Singh told the Gastech Virtual Summit that long haul trucks, inter-city business as well as the CGD network would help to add about 22 million-23 million mt of additional LNG consumption in India in coming years, but it would require the support of additional infrastructure.

"The moment the infrastructure comes up, which is supported by the government, I think India is nicely poised to take advantage of the $2-$3/MMBtu gas prices and even if these prices go higher, plus/minus $5/MMBtu is going to be there for the next two to three decades. India will play a major role in the Asian market," Singh said.
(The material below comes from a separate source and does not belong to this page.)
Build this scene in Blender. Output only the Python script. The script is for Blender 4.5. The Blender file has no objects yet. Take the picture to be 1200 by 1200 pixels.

He said Petronet looking into offers from global LNG suppliers to sign term contracts at prices which would be lower than spot markers.

Singh said that the government had plans in place to add another 15,000 km (9,300 miles) of countrywide pipeline to the 16,000 km that is available now. That would cost about $8 billion. In addition, while 19 million mt of LNG terminal capacity was under construction, another 10 million mt of capacity was being planned.

"So there will be nearly 30 million mt of additional LNG capacity in the next four to five years," Singh said.

Singh earlier told S&P Global Platts that with India's LNG imports expected to reach as high as 50 million mt by 2030, more than double the current 22 million-23 million mt, this would provide one of the greatest opportunities to LNG producers expanding their capacities.

He said that the government was seriously looking into the possibility of introducing a unified pipeline tariff structure, a move that would help to boost gas consumption.

Industry officials have that this would replace the existing "cascading pipeline tariff structure" under which if gas travels through several pipelines, tariff for each pipeline have to be paid. Therefore, gas becomes relatively expensive by the time it reaches a customer located at a distance from the gas source.

India's gas consumption is split between locally produced gas and imported LNG. However, a large portion of the gas which is allowed to be marketed freely is re-gasified LNG. India's domestic gas output falls under the Administered Pricing Mechanism under which it's sold at a price set by the Petroleum Planning and Analysis Cell on a half-yearly basis.

Petronet set up the country's first and largest LNG receiving terminal at Dahej in the western state of Gujarat and another terminal at Kochi in the southern state of Kerala. While the Dahej terminal's capacity was expanded to 17.5 million mt/year from 15 million mt/year earlier this year, the 5 million mt/year Kochi terminal has been heavily underutilized since it was commissioned in 2013 because of a lack of pipeline infrastructure.